ENTÃO, NÃO ACORDAM! Por se encontrarem ainda próximo do estado natural, as crianças transportam dentro de si autênticos relógios biológicos que tocam sempre à hora certa. Deixou de ser preciso acertar os relógios cá em casa. Por exemplo, os primeiros guinchos matinais, que se fazem ouvir no quarto ao lado, indicam logo as horas: são 7.00h (quanto muito 7.15h ou, para mal dos nossos pecados, 6.45h). Não há que enganar, independentemente de se deitar às 20.30h ou as 23.00h, a hora de acordar é sempre a mesma. Depois dos rugidinhos que emanam da espreguiçadeira habitual, vem a correr e salta-nos para a cama com uma energia que nos deixa ainda mais zonzos. A muito custo tentamos que sossegue e nos dê mais uns minutos, uns segundinhos de sono. É uma missão impossível:
- Então, não acordam! Estou todo cheio de fome…
Não há nada a fazer, o cronometro biológico continua a marcar as suas exigências e nós não temos outro remédio senão sair da cama e ir alimentá-lo (ou melhor, ir dar corda ao relógio).

Anónimo disse...

Uma das coisas que mais me assusta e mais me entristece é perceber que nunca vou poder proporcionar aos meus o que vivi na minha infância.

E assumo que foi uma infância previligiada. Se por um lado vivia perto da cidade, por outro tinha acesso a tudo o que é terra, animal e natureza. Acesso à vida como ela nasce, antes, muito antes de ser enlatada.

Vivi podendo andar em cima dos bois, podendo ordenhar as vacas e beber aquela coisa espessa e horrível a que também chamavam leite.

Bati a nata até fazer manteiga, tive dores de barriga por andar a comer fruta verde, arrancada da árvore antes do tempo. Até uma cicatriz de uma marrada de bode eu posso mostrar.

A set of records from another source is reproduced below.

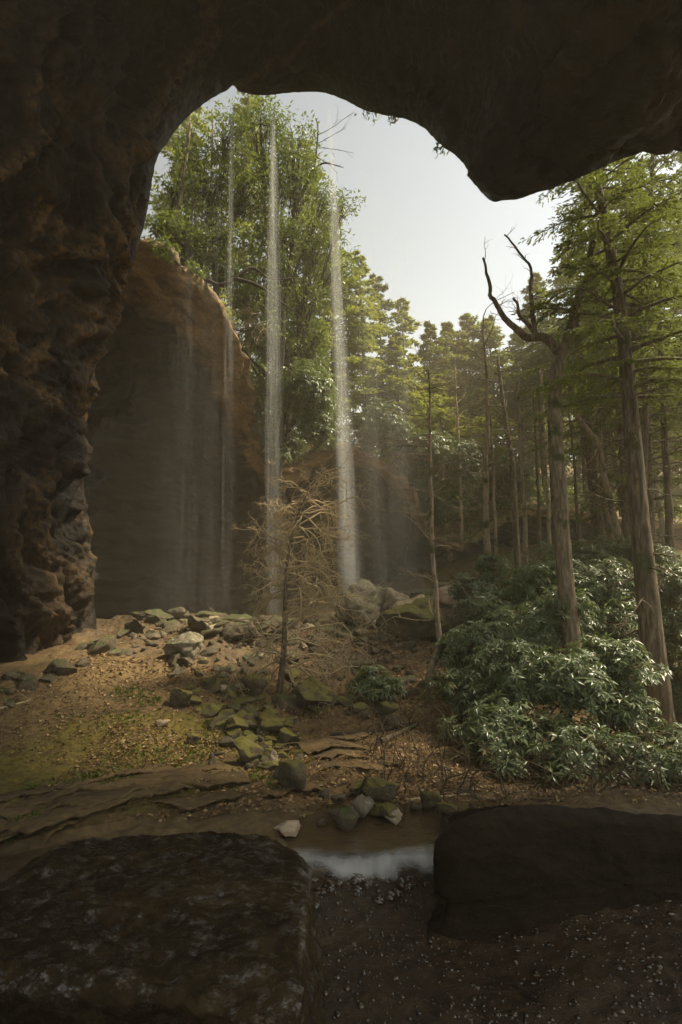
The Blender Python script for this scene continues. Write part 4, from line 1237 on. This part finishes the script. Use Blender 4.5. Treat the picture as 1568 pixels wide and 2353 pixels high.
# forked, half-dead tree
root = thing("forked_tree", "slender forked tree with crooked dead limbs reaching up left against the sky", "tree", G(1330, 1585))
pth = [P(1332, 1600, 9.2), P(1318, 1500, 9.2), P(1306, 1400, 9.2), P(1294, 1260, 9.2), P(1284, 1120, 9.2), P(1277, 1000, 9.2), P(1276, 900, 9.2), P(1283, 840, 9.2), P(1300, 795, 9.2)]
pth[0][2] = -.2
T = Tubes()
T.add(spline(pth, 90), np.interp(np.linspace(0, 1, 90), [0, .1, .6, 1], [.165, .145, .128, .105]), 26, .08, 9)
part("trunk", *T.data(), MAT['bark_mid'], root)
for pl, r0, r1 in ([[(1296, 805, 9.2), (1318, 745, 9.25), (1328, 700, 9.3), (1350, 640, 9.35), (1362, 560, 9.4)], .10, .05], [[(1294, 812, 9.2), (1270, 785, 9.15), (1245, 770, 9.1), (1212, 776, 9.05), (1185, 757, 9.0), (1160, 728, 9), (1140, 690, 9), (1130, 680, 9), (1128, 655, 9), (1118, 630, 8.95), (1112, 595, 8.9)], .085, .018],
                   [[(1240, 772, 9.1), (1215, 745, 9.1), (1192, 728, 9.05), (1188, 705, 9.0), (1182, 685, 9)], .045, .02], [[(1232, 768, 9.1), (1222, 715, 9.1), (1218, 660, 9.1), (1220, 620, 9.1), (1200, 590, 9.05), (1180, 565, 9), (1158, 538, 9)], .04, .014], [[(1296, 822, 9.2), (1268, 800, 9.1), (1262, 782, 9.1)], .04, .03]):
    q_ = spline([P(*e) for e in pl], 40)
    q_ += np.c_[fbm(q_ * 3, 3), fbm(q_ * 3 + 9, 3), fbm(q_ * 3 + 4, 3)] * .03
    T = Tubes(); T.add(q_, np.linspace(r0, r1, 40), 12, .10, 4)
    rs = np.random.RandomState(int(r0 * 1000))
    for j in range(5 if r0 < .09 else 2):
        i = rs.randint(15, 39); twiggy(T, q_[i], [rs.uniform(-1, .6), rs.uniform(-.4, .4), rs.uniform(.2, 1)], rs.uniform(.2, .45), .008, 1, rs, (3,), 0, .25)
    part("limb", *T.data(), MAT['bark'], root)

def pole_tree(label, pl, r0, r1, bark, seed, nbr=14, brL=.8, name="slim_tree", moss=None, lv=2, crown=None):
    rs = np.random.RandomState(seed)
    q_ = spline([P(*e) for e in pl], 50)
    z = foot(q_[0][0], q_[0][1]); q_[0][2] = min(q_[0][2], z - .05)
    root = thing(name, label, "tree", q_[0])
    q_ += np.c_[fbm(q_ * 1.7 + seed, 3), fbm(q_ * 1.7 + 9, 3), 0 * q_[:, 0]] * r0 * .35
    T = Tubes(); T.add(q_, np.linspace(r0, r1, 50), 14, .08, seed)
    part("trunk", *T.data(), MAT[bark], root)
    T = Tubes(); tips = []
    for k in range(nbr):
        i = rs.randint(12, 50); s = 1 - .6 * i / 50
        az = rs.uniform(0, 6.28)
        twiggy(T, q_[i], [math.cos(az), math.sin(az), rs.uniform(-.1, .5)], brL * rs.uniform(.5, 1.2), max(r0 * .2, .006), lv, rs, (4, 4), .02, .22, .9, .45, 4, tips)
    part("branches", *T.data(), MAT[bark], root)
    if crown and tips:
        tp = np.array(tips); rep = np.repeat(np.arange(len(tp)), 9)
        b = tp[rep] + rs.randn(len(rep), 3) * .12
        part("leaves", *diamond_mesh(b, rs.randn(len(rep), 3) + [0, 0, -.3], rs.randn(len(rep), 3) * .5 + [0, 0, 1], np.full(len(rep), .12), np.full(len(rep), .05)), MAT[crown], root, False)
    return root

bare_ = pole_tree("bare pale sapling with curling twigs, bent above its foot, before the boulder pile", [(985, 1615, 9.6), (990, 1545, 9.6), (1003, 1500, 9.6), (1010, 1475, 9.6), (1003, 1400, 9.6), (1000, 1330, 9.6), (993, 1250, 9.6), (991, 1150, 9.6), (989, 1050, 9.6), (987, 940, 9.6), (986, 850, 9.6)], .062, .012, 'bark_pale', 31, 34, 1.15, "bare_sapling", None, 3)
for a in [
    ("reddish slim trunk behind the thicket's left half", [(1122, 1345, 14), (1118, 1200, 14), (1117, 1050, 14), (1120, 900, 14), (1110, 760, 14)], .10, .03, 'bark_pale', 32, 22, 1.6),
    ("thin pale trunk close right of the reddish slim trunk", [(1140, 1340, 13.6), (1139, 1200, 13.6), (1134, 1100, 13.6), (1128, 960, 13.6)], .05, .02, 'bark_pale', 33, 12, 1.0),
    ("thin wavy trunk in front of the far reddish cliff", [(1210, 1300, 15), (1207, 1200, 15), (1201, 1120, 15), (1196, 1000, 15), (1190, 860, 15)], .07, .02, 'bark_pale', 34, 18, 1.4),
    ("leaning trunk crossing behind the forked tree", [(1452, 1300, 13), (1425, 1230, 13), (1395, 1120, 13), (1372, 1020, 13), (1330, 960, 13), (1300, 930, 13)], .09, .05, 'bark_pale', 35, 14, 1.2),
    ("straight dark trunk between the two big trunks", [(1378, 1250, 15.5), (1372, 1180, 15.5), (1350, 1020, 15.5), (1338, 900, 15.5), (1330, 700, 15.5)], .17, .12, 'bark', 36, 14, 1.8),
    ("slim pale trunk left of the big hemlock's trunk", [(1410, 1270, 14), (1398, 1180, 14), (1385, 1080, 14), (1378, 940, 14)], .07, .04, 'bark_pale', 37, 10, 1.2),
    ("dark trunk half hidden behind the big hemlock's trunk", [(1450, 1300, 14), (1440, 1180, 14), (1430, 1000, 14), (1420, 800, 14)], .15, .11, 'bark', 38, 12, 1.8),
    ("dark slim trunk under the pale trees, left of the forked tree", [(1182, 1150, 22), (1175, 1050, 22), (1160, 960, 22), (1145, 820, 22)], .13, .06, 'bark', 39, 16, 2.0),
    ("mid distance trunk right of the big hemlock", [(1540, 1290, 13), (1535, 1150, 13), (1525, 950, 13), (1515, 700, 13)], .10, .06, 'bark', 40, 22, 1.8),
    ("slim trunk right of the straight dark trunk", [(1395, 1230, 18), (1390, 1150, 18), (1382, 1000, 18), (1376, 800, 18)], .08, .05, 'bark', 41, 14, 1.8),
    ("thin leaning pole behind the forked tree's middle", [(1330, 1240, 17), (1325, 1150, 17), (1318, 1040, 17), (1300, 880, 17)], .06, .03, 'bark', 42, 16, 1.6),
    ("thin upright pole left of the forked tree's middle", [(1240, 1250, 19), (1238, 1150, 19), (1232, 1020, 19), (1225, 900, 19)], .06, .03, 'bark', 43, 16, 1.6),
    ("thin grey pole in the gap of light behind the forked tree", [(1262, 1230, 24), (1258, 1130, 24), (1250, 1000, 24), (1245, 840, 24)], .08, .05, 'bark_pale', 44, 14, 1.8),
    ("mossy slim trunk behind the bare sapling's top", [(1060, 1200, 24.5), (1058, 1080, 24.5), (1050, 950, 24.5), (1045, 820, 24.5)], .08, .03, 'bark_pale', 45, 20, 2.0),
]:
    pole_tree(*a)

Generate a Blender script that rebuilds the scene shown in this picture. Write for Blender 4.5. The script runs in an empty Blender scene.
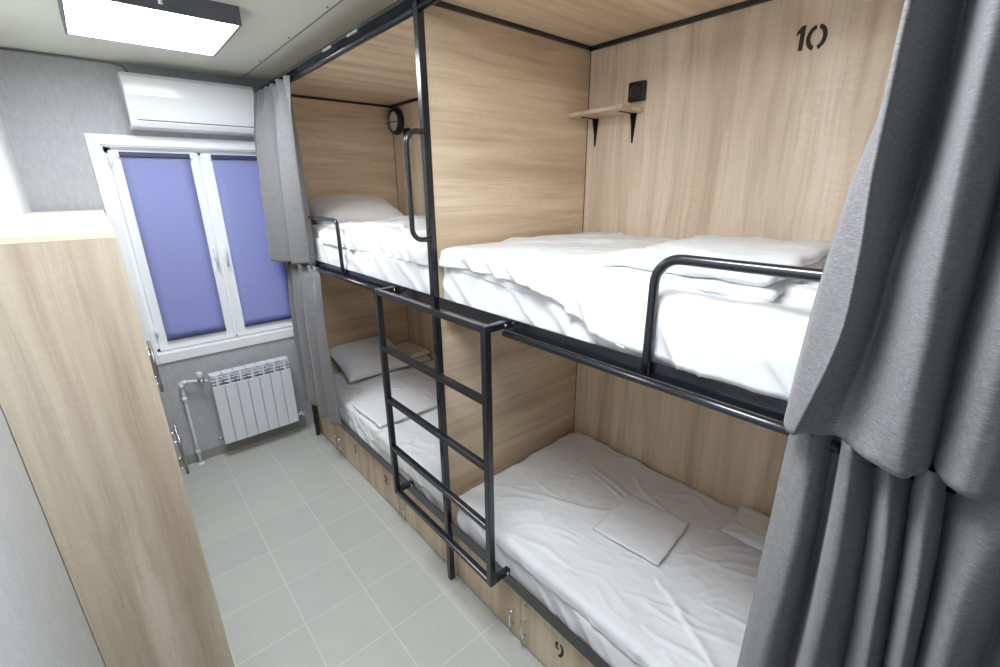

Mas é só isso que posso mostrar. O que vêem nas fotografias, o que ouvem nas histórias, o que, talvez daqui a mais uns anos, poderão ler no meu olhar quando penso nisso.

Na quinta havia fantasmas. Havia um mocho na torre. Havia arcas de madeira onde cabíamos cinco ou seis e onde nos escondíamos entre o milho.

Havia noites escuras, estrelas e luar. Havia fantasmas, medos e segredos. Aventura fora do online.

Havia uma fonte de água gelada, tanques de rega em que insistíamos mergulhar, entre lodo, sapos e coisas que nem quero pensar o que seriam.

E, acima de tudo, havia crianças, muitas e saudáveis. Nunca menos de 15. Com joelhos feridos, arranhadas no corpo, mas sempre com muita fome e sede. De comer, de beber, mas acima de tudo de viver, de descobrir.

Havia tanta coisa, que podia ficar aqui o resto da minha vida a viver dessa lembrança.

Espero que entre os pokemons, os gameboy e outras consolas, consigam perceber o amor que lhes quero transmitir e que me vem do que vivi nesse tempo.

Mudam-se os tempos... tento acreditar que se manterão as crianças felizes e livres.